Классным юмором и взрывной веселостью новая версия песни в исполнении трио музыкантов обязана как уверенному использованию солистом техники исполнения музыки госпелс (здесь мы впервые слышим характерный для Пресли скачок на регистр ниже), так и комично постукивающим басам Билла Блэка, а также заводяще–ритмичной партии гитары Скотти. «Это была вещь, держащаяся на ритме, — вспоминал Скотти. — Так как нас было всего трое, нам приходилось просчитывать каждую ноту». И, несмотря на то что Сэм так и не выпустил эту версию в записи (равно как и последующие версии песни), плаксивая версия песни Джима Уэйкли 1941 года «I'll Never Let You Go» (Little Darlin') с растянутым, дважды повторяющимся окончанием характеризует тот игривый и авантюрный настрой, который поощрялся Сэмом. Он искал новых подходов, чтобы открыть миру свежий, открытый взгляд на вещи.

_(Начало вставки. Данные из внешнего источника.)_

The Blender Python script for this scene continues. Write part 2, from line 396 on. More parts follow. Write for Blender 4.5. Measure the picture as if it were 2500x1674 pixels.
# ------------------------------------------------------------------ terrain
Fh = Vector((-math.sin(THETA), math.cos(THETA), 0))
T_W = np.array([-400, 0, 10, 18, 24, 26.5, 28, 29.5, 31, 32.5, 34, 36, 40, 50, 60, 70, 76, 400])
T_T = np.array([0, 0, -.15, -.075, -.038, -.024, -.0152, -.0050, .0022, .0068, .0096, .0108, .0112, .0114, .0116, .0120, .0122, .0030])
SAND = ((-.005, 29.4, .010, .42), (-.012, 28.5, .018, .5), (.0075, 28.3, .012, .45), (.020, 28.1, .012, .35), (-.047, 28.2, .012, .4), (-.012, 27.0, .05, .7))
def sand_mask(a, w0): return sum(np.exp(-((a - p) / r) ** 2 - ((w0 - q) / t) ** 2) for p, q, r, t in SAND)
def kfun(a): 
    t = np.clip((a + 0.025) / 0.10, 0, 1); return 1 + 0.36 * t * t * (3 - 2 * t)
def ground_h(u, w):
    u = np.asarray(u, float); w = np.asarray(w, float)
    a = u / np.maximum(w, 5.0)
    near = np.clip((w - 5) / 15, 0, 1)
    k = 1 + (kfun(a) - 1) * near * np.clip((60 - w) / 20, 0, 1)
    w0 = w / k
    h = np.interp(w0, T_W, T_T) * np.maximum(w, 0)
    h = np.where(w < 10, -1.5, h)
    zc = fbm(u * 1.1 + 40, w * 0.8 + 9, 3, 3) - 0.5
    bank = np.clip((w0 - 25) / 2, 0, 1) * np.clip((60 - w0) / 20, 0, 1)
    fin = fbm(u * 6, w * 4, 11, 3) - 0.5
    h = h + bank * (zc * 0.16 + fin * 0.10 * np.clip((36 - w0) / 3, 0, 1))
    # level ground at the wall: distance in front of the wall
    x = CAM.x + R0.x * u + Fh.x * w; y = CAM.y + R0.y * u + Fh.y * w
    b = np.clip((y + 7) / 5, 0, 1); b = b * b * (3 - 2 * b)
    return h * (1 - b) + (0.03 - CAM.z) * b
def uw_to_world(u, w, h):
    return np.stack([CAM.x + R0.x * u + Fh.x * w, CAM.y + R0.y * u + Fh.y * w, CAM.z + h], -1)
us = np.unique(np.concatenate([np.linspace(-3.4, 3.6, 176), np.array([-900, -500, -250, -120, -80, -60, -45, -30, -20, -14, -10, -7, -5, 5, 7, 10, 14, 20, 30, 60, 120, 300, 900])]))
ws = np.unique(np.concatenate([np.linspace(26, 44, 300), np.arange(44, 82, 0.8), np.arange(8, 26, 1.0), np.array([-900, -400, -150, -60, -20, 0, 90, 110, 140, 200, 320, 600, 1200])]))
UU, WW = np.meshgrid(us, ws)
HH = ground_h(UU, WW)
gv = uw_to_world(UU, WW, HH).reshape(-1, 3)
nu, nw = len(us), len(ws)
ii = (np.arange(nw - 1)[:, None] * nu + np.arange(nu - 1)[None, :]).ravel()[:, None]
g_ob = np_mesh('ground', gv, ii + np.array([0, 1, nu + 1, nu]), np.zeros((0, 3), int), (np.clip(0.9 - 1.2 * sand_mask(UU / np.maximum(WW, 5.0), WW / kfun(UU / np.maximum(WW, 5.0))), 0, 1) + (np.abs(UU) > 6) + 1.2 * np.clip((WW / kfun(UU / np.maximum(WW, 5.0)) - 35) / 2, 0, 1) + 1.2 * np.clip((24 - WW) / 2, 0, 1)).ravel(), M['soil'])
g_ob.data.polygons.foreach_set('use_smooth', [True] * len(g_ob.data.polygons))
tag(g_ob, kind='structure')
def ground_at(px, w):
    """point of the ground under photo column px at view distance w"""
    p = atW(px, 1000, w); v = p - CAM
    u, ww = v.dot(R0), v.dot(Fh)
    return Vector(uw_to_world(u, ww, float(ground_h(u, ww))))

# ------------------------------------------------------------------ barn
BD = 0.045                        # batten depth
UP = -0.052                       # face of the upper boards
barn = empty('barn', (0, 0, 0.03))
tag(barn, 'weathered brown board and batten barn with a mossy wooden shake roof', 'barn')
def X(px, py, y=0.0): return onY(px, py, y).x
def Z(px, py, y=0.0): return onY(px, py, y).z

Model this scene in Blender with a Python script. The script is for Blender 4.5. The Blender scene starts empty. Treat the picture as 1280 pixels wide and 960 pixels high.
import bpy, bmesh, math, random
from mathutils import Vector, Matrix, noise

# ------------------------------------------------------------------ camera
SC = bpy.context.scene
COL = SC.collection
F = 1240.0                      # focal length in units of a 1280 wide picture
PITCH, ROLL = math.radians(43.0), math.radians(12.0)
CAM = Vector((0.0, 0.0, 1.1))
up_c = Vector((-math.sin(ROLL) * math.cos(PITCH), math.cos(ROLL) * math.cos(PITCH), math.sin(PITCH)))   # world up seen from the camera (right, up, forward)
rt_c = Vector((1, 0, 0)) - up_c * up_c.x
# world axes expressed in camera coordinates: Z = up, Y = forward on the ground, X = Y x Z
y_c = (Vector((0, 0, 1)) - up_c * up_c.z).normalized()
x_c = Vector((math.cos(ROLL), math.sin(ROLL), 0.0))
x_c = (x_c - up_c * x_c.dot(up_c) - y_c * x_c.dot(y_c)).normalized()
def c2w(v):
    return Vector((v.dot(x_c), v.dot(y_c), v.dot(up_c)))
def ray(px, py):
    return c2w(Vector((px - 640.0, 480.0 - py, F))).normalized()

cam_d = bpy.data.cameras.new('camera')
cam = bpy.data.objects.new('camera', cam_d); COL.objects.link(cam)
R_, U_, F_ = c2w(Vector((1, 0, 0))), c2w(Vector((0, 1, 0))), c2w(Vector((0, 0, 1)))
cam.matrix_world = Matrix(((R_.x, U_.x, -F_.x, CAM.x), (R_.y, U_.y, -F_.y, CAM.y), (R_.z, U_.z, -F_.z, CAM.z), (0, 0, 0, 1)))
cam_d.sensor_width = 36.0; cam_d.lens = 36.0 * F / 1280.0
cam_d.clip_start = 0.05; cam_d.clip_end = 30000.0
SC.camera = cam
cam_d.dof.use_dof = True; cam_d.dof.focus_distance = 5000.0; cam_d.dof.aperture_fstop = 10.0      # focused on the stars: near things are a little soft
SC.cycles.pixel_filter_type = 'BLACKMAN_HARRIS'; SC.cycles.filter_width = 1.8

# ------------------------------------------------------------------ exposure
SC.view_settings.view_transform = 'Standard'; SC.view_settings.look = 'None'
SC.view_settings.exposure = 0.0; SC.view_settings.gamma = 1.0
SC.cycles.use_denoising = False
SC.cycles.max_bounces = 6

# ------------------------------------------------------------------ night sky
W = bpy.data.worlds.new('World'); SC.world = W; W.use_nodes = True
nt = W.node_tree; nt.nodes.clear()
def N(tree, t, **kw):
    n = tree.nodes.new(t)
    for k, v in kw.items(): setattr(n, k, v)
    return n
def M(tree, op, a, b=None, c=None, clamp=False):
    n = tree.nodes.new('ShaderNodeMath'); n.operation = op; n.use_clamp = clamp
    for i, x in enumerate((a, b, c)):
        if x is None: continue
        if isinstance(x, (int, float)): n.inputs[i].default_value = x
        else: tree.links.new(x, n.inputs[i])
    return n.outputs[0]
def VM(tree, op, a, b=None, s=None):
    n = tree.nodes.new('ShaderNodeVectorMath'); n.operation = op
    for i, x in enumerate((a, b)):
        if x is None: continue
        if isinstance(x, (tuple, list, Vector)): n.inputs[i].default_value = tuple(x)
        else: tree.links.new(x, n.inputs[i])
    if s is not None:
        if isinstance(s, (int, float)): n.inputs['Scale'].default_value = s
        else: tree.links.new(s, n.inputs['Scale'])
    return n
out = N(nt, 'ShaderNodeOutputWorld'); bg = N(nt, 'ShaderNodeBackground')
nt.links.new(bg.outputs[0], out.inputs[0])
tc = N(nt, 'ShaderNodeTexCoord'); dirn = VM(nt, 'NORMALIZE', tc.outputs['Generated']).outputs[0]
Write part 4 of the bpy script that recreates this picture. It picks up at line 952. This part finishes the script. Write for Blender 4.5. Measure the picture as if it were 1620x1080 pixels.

С песней «I Don't Care If the Sun Don't Shine» произошли еще более неправдоподобные метаморфозы. Эта песня была написана для диснеевского мультфильма «Золушка» Мэком Дэвидом, братом знаменитого поп–композитора Хэла Дэвида (Мэк, ко всему прочему, написал еще такие известные песни, как «Bippidi Bobbidi Воо» и «La Vie in Rose»). Песня Мэка Дэвида не сделала мультфильм аншлаговым, но в 1950 году ее популяризировали Патти Пайдж и Дин Мартин, а также Пол Уэстон и His Dixie Eight. Ритмические интерпретации, предложенные всеми этими исполнителями, были очень разными. Элвис решил основывать свою версию на варианте Мартина. При всей той энергии, которую Элвис, Скотти и Билл привнесли в исполнение песни, при всем высоком накале вокала Элвиса в ней все же явно проступают черты ленивой вальяжности, свойственной Дину Мартину. «Вот что он услышал у Дина», — говорил Сэм, который хорошо знал о влиянии Мартина, — в его душе было немного озорства, и поэтому ему нравилось, как поет Мартин».